Mais au Bureau de la protection nucléaire lui-même des doutes se font jour sur le méga projet. Obtenir l’ensemble des autorisations pour creuser un nouveau puits vertical d’accès et sortie des colis contaminés pourrait reporter la suite des travaux à 2020.

Entre autres la construction ex-abrupto d’un site de stockage intermédiaire à l’air libre, sur un terrain de 400 à 630 mètres, protégé par des murs de 15 mètres de haut, pour entreposer, requalifier et traiter 400 000 m3 de déchets.

Un nom qui déclenche l’inquiétude

Selon les pronostics les plus pessimistes, l’exhumation pourrait prendre de 40 à 50 ans, tandis que la charpente de la mine continue à se perforer comme un morceau de gruyère.

Nombre d’experts s’attendent à des difficultés extrêmes dans la solution de la sortie avec un premier coût évalué à 2,3 milliards d’€, plaident pour son abandon, sans parler de la population riveraine qui s’inquiète déjà. Le seul nom de Asse déclenche alentour de tels réflexes de protestation, que la bataille de la communication, si le projet devait être décidé, sera dure à gagner.
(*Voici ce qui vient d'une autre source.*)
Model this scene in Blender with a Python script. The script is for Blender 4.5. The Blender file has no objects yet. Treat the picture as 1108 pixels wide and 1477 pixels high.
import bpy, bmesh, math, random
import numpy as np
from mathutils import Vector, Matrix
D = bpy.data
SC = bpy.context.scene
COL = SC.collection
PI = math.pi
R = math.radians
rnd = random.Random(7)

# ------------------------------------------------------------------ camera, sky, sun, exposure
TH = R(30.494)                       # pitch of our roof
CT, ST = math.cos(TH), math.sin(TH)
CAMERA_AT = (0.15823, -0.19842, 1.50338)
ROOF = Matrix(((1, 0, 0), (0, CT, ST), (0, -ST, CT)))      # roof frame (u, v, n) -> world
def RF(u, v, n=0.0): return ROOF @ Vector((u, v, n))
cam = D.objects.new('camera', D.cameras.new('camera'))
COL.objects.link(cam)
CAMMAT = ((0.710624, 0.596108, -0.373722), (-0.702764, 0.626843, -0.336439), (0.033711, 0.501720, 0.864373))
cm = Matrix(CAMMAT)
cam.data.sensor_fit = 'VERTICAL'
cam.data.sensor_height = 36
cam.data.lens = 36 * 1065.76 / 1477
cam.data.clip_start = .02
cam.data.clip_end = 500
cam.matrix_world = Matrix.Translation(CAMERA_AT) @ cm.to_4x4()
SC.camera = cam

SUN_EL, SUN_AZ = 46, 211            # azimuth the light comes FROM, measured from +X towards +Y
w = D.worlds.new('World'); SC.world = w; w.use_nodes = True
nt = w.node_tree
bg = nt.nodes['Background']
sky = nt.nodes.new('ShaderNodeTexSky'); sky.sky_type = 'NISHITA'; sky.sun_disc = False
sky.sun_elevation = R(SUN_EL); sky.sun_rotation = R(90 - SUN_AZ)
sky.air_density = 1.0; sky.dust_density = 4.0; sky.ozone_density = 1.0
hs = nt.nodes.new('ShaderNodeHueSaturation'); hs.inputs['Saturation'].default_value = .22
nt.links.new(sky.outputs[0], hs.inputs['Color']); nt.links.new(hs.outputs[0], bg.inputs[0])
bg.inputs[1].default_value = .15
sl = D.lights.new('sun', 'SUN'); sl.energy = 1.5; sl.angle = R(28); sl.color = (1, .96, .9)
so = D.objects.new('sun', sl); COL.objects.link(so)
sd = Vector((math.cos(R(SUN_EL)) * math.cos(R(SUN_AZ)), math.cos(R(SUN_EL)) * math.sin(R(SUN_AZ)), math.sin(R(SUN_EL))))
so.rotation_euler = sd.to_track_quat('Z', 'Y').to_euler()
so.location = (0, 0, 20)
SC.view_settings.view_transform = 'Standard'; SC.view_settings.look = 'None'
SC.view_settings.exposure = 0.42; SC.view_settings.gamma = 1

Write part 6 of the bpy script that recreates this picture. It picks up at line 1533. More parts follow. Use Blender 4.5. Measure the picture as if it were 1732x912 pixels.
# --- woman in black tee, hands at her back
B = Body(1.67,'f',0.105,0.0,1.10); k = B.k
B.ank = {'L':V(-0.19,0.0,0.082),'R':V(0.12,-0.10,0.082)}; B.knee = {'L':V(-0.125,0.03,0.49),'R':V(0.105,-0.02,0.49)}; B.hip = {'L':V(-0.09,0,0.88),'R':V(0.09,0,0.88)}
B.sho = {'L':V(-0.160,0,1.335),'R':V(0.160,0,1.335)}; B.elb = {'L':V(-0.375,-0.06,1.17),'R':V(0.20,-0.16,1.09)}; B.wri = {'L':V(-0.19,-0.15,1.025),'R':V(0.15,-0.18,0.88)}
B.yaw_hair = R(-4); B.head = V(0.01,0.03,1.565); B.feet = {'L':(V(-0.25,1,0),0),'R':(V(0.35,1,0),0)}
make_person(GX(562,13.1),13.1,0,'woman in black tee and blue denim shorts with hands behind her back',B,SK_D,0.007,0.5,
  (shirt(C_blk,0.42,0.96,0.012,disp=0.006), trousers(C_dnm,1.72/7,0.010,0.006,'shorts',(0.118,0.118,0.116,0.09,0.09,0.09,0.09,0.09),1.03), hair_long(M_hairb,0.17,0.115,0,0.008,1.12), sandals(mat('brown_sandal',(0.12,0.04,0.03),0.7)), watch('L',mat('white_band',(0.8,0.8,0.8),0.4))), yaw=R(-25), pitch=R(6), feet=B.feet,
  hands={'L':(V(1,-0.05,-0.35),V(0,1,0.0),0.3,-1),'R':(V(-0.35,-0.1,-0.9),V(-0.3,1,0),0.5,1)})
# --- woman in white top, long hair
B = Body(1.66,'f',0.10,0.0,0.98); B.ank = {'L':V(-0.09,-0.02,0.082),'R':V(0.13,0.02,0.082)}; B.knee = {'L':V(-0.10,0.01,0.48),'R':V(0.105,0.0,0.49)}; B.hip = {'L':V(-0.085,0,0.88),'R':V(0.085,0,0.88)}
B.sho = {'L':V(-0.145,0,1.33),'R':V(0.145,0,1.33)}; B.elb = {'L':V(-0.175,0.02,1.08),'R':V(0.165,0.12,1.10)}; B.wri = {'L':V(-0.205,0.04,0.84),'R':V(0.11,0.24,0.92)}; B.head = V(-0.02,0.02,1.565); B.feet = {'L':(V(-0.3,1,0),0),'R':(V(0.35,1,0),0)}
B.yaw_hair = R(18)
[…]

Selon le magazine Stern, Asse serait le plus gros problème de protection contre les déchets en Europe. Il illustre hélas la somme de négligences grossières, administratives, techniques, voire politiques, dans sa gestion, tout au long de l’histoire, confrontant aujourd’hui les autorités de tutelle à des choix en effet cauchemardesques.